Question 6.T.9: A function f : D → R is not uniformly continuous if, and onl...
A function f : D → \mathbb{R} is not uniformly continuous if, and only if, there exist two sequences (x_{n}) and (t_{n}) in D such that
(i) |x_{n} − t_{n}| → 0
(ii) |f(x_{n}) − f(t_{n})| \nrightarrow 0.
If f is not uniformly continuous, then there is an ε > 0 such that, for all δ > 0, we can find two points x, t ∈ D that satisfy |x − t| < δ and |f(x) − f (t)| ≥ ε. By taking
δ = 1,\frac{1}{2},\frac{1}{3}, · · · ,
we can form two sequences (x_{n}) and (t_{n}) in D such that
|x_{n} − t_{n}| < \frac{1}{n}, |f(x_{n}) − f (t_{n})| ≥ ε.

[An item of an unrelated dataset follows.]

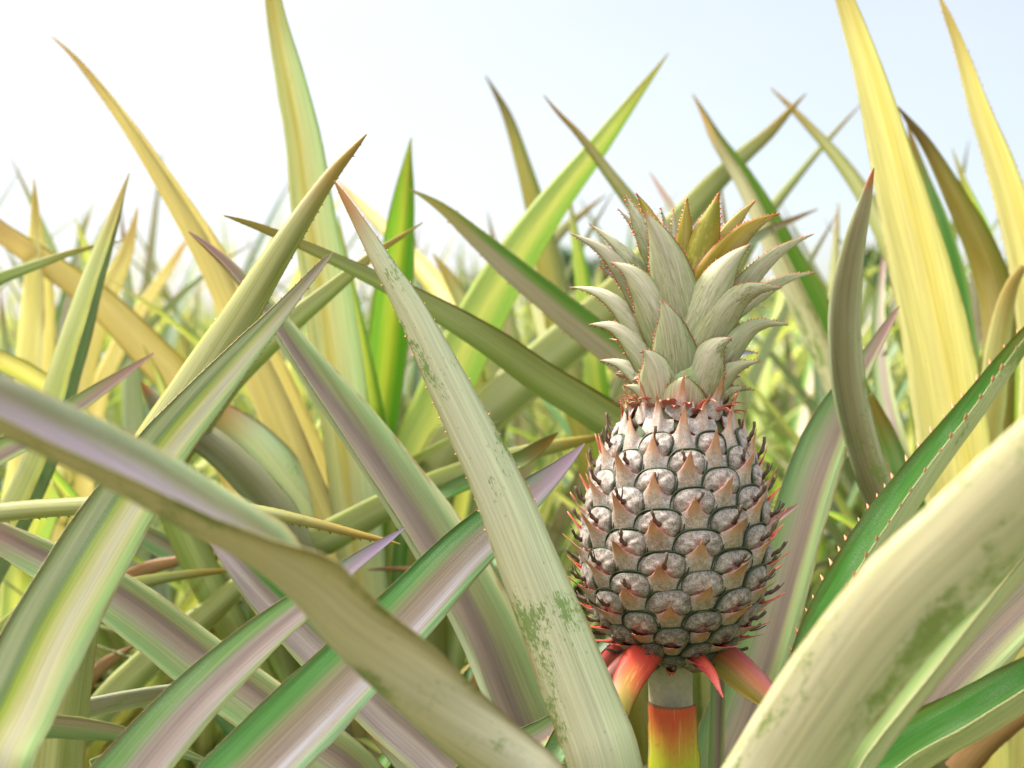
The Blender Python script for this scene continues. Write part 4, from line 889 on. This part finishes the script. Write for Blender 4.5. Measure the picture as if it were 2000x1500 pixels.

Conversely, suppose ƒ is uniformly continuous and (x_{n}), (t_{n}) are two sequences in D which satisfy (i). If ε is any positive number, the uniform continuity of f implies that there is a δ > 0 such that
x, t ∈ D, |x − t| < δ ⇒ |ƒ(x) − ƒ(t)| < ε.
Since |x_{n} − t_{n}| → 0, there is an integer N such that
n ≥ N ⇒ |x_{n} − t_{n}| < δ ⇒ |f(x_{n}) − f(t_{n})| < ε,
and therefore |f(x_{n}) − f(t_{n})| → 0.